Warship builder Huntington Ingalls Industries (HII) hopes its ownership of a nuclear cleanup business will offer an opportunity to break into for what is expected to be a growing market for decommissioning of commercial atomic energy plants
“Our group is very focused on determining the right way for us to focus in the commercial D&D market.” Michael Lempke, president of Huntington Ingalls’ Technical Solutions Nuclear and Environmental Group, said during an interview Tuesday in Washington, D.C.
A number of power companies have determined in recent years it is simply no longer economically feasible to keep their nuclear plants open in the face of challenges such as low natural gas prices. Some have secured financial aid from states to keep their reactors online, while others have retired their plants or announced their pending closure. The count of operational reactors could drop from 99 to 89 within seven years, according to a recent Forbes article, published before the Oyster Creek Nuclear Generating Station in New Jersey shut down last month.

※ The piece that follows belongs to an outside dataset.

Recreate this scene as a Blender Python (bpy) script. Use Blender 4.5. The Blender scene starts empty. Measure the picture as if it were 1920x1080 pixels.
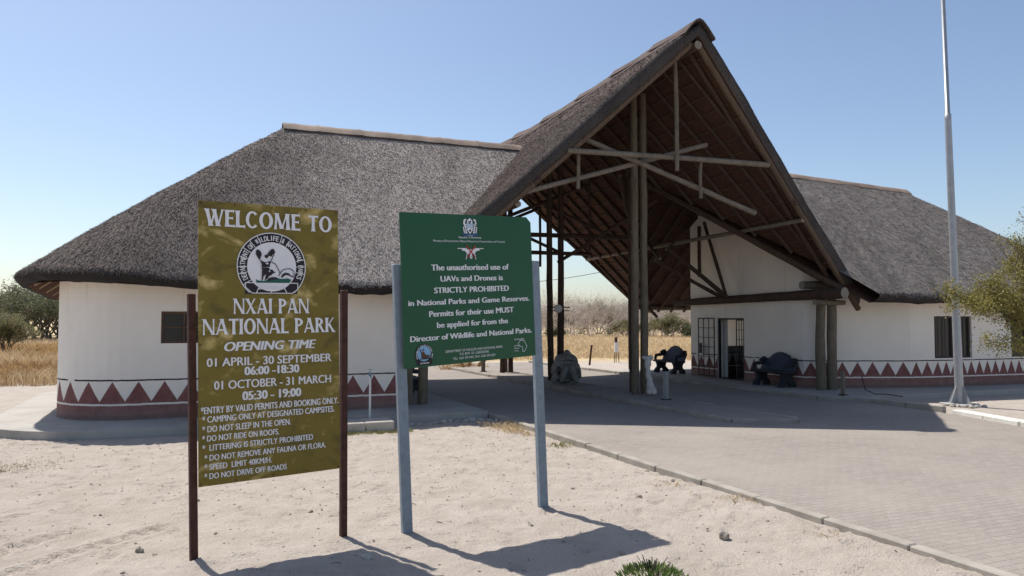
import bpy, math, random
import numpy as np
from mathutils import Vector, Matrix, Quaternion
R = math.radians
random.seed(7); rng = np.random.default_rng(11)
S = bpy.context.scene
C = S.collection

# ------------------------------------------------------------------ camera, sky, sun, exposure
cd = bpy.data.cameras.new('camera'); cam = bpy.data.objects.new('camera', cd); C.objects.link(cam)
cd.sensor_width = 36; cd.lens = 27.0; cd.clip_end = 5000; cd.clip_start = 0.05
cam.location = (0, 0, 2.1); cam.rotation_euler = (R(90 + 2.307), 0, 0)
S.camera = cam
SUN = Vector((-0.40, 0.375, 0.98)).normalized()
w = bpy.data.worlds.new('World'); S.world = w; w.use_nodes = True
nt = w.node_tree; bg = nt.nodes['Background']
sky = nt.nodes.new('ShaderNodeTexSky'); sky.sky_type = 'NISHITA'; sky.sun_disc = False
sky.sun_elevation = math.asin(SUN.z); sky.sun_rotation = math.atan2(SUN.x, SUN.y)
sky.altitude = 900; sky.air_density = 1.0; sky.dust_density = 2.3; sky.ozone_density = 1.0
nt.links.new(sky.outputs[0], bg.inputs[0]); bg.inputs[1].default_value = 0.130
sl = bpy.data.lights.new('sun', 'SUN'); sl.energy = 5.0; sl.angle = R(0.55); sl.color = (1.0, 0.955, 0.88)
so = bpy.data.objects.new('sun', sl); C.objects.link(so); so.rotation_euler = SUN.to_track_quat('Z', 'Y').to_euler()
S.view_settings.view_transform = 'Standard'; S.view_settings.look = 'None'
S.view_settings.exposure = 0.17; S.view_settings.gamma = 1.0; S.view_settings.use_curve_mapping = False
S.render.engine = 'CYCLES'
S.cycles.max_bounces = 8; S.cycles.diffuse_bounces = 4; S.cycles.use_denoising = True

# ------------------------------------------------------------------ site frame: a across the gate (right), b along the road (away)
O2 = np.array([3.19, 19.8]); AL = R(23)
U2 = np.array([math.cos(AL), math.sin(AL)]); W2 = np.array([-math.sin(AL), math.cos(AL)])
def P(a, b, z=0.0):
    q = O2 + U2 * a + W2 * b
    return (float(q[0]), float(q[1]), float(z))
def PA(a, b, z):
    a = np.asarray(a, float); b = np.asarray(b, float); z = np.asarray(z, float)
    return np.stack([O2[0] + U2[0] * a + W2[0] * b, O2[1] + U2[1] * a + W2[1] * b, z + 0 * a], -1)

# ------------------------------------------------------------------ numpy value noise
def vnoise(x, y, seed=0):
    xi = np.floor(x).astype(np.int64); yi = np.floor(y).astype(np.int64)
    fx = x - xi; fy = y - yi; fx = fx * fx * (3 - 2 * fx); fy = fy * fy * (3 - 2 * fy)
    def h(i, j):
        n = (i * 374761393 + j * 668265263 + seed * 974711) & 0x7fffffff
        n = ((n ^ (n >> 13)) * 1274126177) & 0x7fffffff
        return ((n ^ (n >> 16)) & 0xffff) / 65535.0
    return (h(xi, yi) * (1 - fx) + h(xi + 1, yi) * fx) * (1 - fy) + (h(xi, yi + 1) * (1 - fx) + h(xi + 1, yi + 1) * fx) * fy - 0.5

# ------------------------------------------------------------------ materials
class NT:
    def __init__(s, name):
        s.m = bpy.data.materials.new(name); s.m.use_nodes = True; s.t = s.m.node_tree
        s.b = s.t.nodes['Principled BSDF']
    def n(s, typ, **kw):
        nd = s.t.nodes.new('ShaderNode' + typ)
        for k, v in kw.items(): setattr(nd, k, v)
        return nd
    def l(s, a, b): s.t.links.new(a, b)
    def val(s, sock, v):
        if hasattr(v, 'is_output'): s.l(v, sock)
        else: sock.default_value = v
    def math(s, op, a, b=0.0, c=None):
        nd = s.n('Math', operation=op); s.val(nd.inputs[0], a); s.val(nd.inputs[1], b)
        if c is not None: s.val(nd.inputs[2], c)
        return nd.outputs[0]
    def mix(s, f, a, b, mode='MIX'):
        nd = s.n('Mix', data_type='RGBA', blend_type=mode); s.val(nd.inputs[0], f)
        for i, v in ((6, a), (7, b)):
            if isinstance(v, tuple) and len(v) == 3: v = v + (1,)
            s.val(nd.inputs[i], v)
        return nd.outputs[2]
    def noise(s, scale, detail=4, vec=None, rough=.6, dist=0.0):
        nd = s.n('TexNoise'); nd.inputs['Scale'].default_value = scale; nd.inputs['Detail'].default_value = detail
        nd.inputs['Roughness'].default_value = rough; nd.inputs['Distortion'].default_value = dist
        if vec is not None: s.l(vec, nd.inputs['Vector'])
        return nd.outputs[0]
    def ramp(s, f, *st):
        nd = s.n('ValToRGB'); s.val(nd.inputs[0], f); e = nd.color_ramp.elements
        while len(e) < len(st): e.new(0.5)
        for i, (p, c) in enumerate(st):
            e[i].position = p; e[i].color = (c if isinstance(c, tuple) else (c, c, c)) + (1,)
        return nd.outputs[0]
    def obj(s): return s.n('TexCoord').outputs['Object']
    def map(s, vec, scale=(1, 1, 1), rot=(0, 0, 0)):
        nd = s.n('Mapping'); s.l(vec, nd.inputs[0]); nd.inputs['Scale'].default_value = scale; nd.inputs['Rotation'].default_value = rot
        return nd.outputs[0]
    def bump(s, h, strength=.5, dist=.02, normal=None):
        nd = s.n('Bump'); nd.inputs['Strength'].default_value = strength; nd.inputs['Distance'].default_value = dist
        s.l(h, nd.inputs['Height'])
        if normal is not None: s.l(normal, nd.inputs['Normal'])
        s.l(nd.outputs[0], s.b.inputs['Normal']); return nd.outputs[0]
    def base(s, c, rough=.8, spec=.3, metal=0.0):
        if isinstance(c, tuple): s.b.inputs['Base Color'].default_value = c + (1,)
        else: s.l(c, s.b.inputs['Base Color'])
        s.val(s.b.inputs['Roughness'], rough); s.b.inputs['Specular IOR Level'].default_value = spec
        s.b.inputs['Metallic'].default_value = metal
        return s.m
M = {}
def simple(name, c, rough=.7, spec=.3, metal=0.0, var=.25, scale=8, bump=.0):
    k = NT(name); v = k.obj(); f = k.noise(scale, 5, v)
    d = tuple(x * (1 - var) for x in c); e = tuple(min(1, x * (1 + var)) for x in c)
    k.base(k.ramp(f, (.3, d), (.7, e)), rough, spec, metal)
    if bump: k.bump(k.noise(scale * 6, 4, v), bump, .01)
    M[name] = k.m; return k.m

def mk_sand():
    k = NT('sand'); v = k.obj()
    sep = k.n('SeparateXYZ'); k.l(v, sep.inputs[0]); x, y = sep.outputs[0], sep.outputs[1]
    big = k.noise(.35, 4, v); mid = k.noise(2.2, 6, v); fine = k.noise(38, 4, v)
    c = k.ramp(mid, (.28, (.43, .37, .315)), (.55, (.515, .45, .39)), (.78, (.565, .505, .442)))
    c = k.mix(k.math('MULTIPLY', k.ramp(big, (.4, 0.0), (.7, 1.0)), .35), c, (.50, .43, .36))
    c = k.mix(k.ramp(fine, (.60, 0.0), (.74, .55)), c, (.30, .25, .20))
    tw = k.noise(14, 3, k.map(v, (1, 3.5, 1), (0, 0, .6)), .5)
    c = k.mix(k.ramp(tw, (.70, 0.0), (.76, .6)), c, (.24, .19, .15))
    # dry grass land further out
    n = k.math('MULTIPLY', k.math('SUBTRACT', k.noise(.16, 5, v), .5), 7.0)
    sx = k.n('MapRange'); sx.interpolation_type = 'SMOOTHSTEP'; k.l(x, sx.inputs[0])
    for i, q in ((1, -12.0), (2, -3.0), (3, 25.5), (4, 38.0)): sx.inputs[i].default_value = q
    f = k.math('SUBTRACT', k.math('ADD', y, n), sx.outputs[0])
    g = k.n('MapRange'); k.l(f, g.inputs[0]); g.inputs[1].default_value = -1; g.inputs[2].default_value = 1.5
    gc = k.ramp(k.noise(.9, 6, v), (.3, (.40, .29, .155)), (.5, (.52, .40, .24)), (.72, (.60, .49, .32)))
    c = k.mix(g.outputs[0], c, gc)
    h = k.math('ADD', k.math('MULTIPLY', k.noise(9, 6, v, .7), .6), k.math('MULTIPLY', k.noise(36, 4, v, .75), .7))
    k.bump(h, .8, .06); M['sand'] = k.base(c, .95, .1)
mk_sand()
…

Each decommissioning project can cost hundreds of millions of dollars. The market is evolving, as some companies look to temporarily or permanently offload responsibility for cleanup to companies that specialize in this work.
Chicago-based power company Exelon, for exampled, temporarily transferred the licenses for retired power plants in Illinois and Wisconsin to Utah-based nuclear services provider EnergySolutions for decommissioning. However, it plans to just sell Oyster Creek to New Jersey energy technology company Holtec, which also aims to buy two sites owned by New Orleans-based Entergy that are due to close in coming years.
“We have a purposeful approach into how we might enter that market,” Lempke said, without elaborating.
The company is not currently doing any commercial reactor decommissioning work, but is actively holding partnership meetings with “other world-class companies,” he added.
Huntington Ingalls Industries in January 2014 announced the acquisition of S.M. Stoller Corp., with its broad portfolio of nuclear and environmental consulting contracts. That enabled the owner to grow its footprint within the Energy Department. The parent company made Stoller part of its Newport News Shipbuilding division, a longtime designer and building of nuclear-powered aircraft carriers.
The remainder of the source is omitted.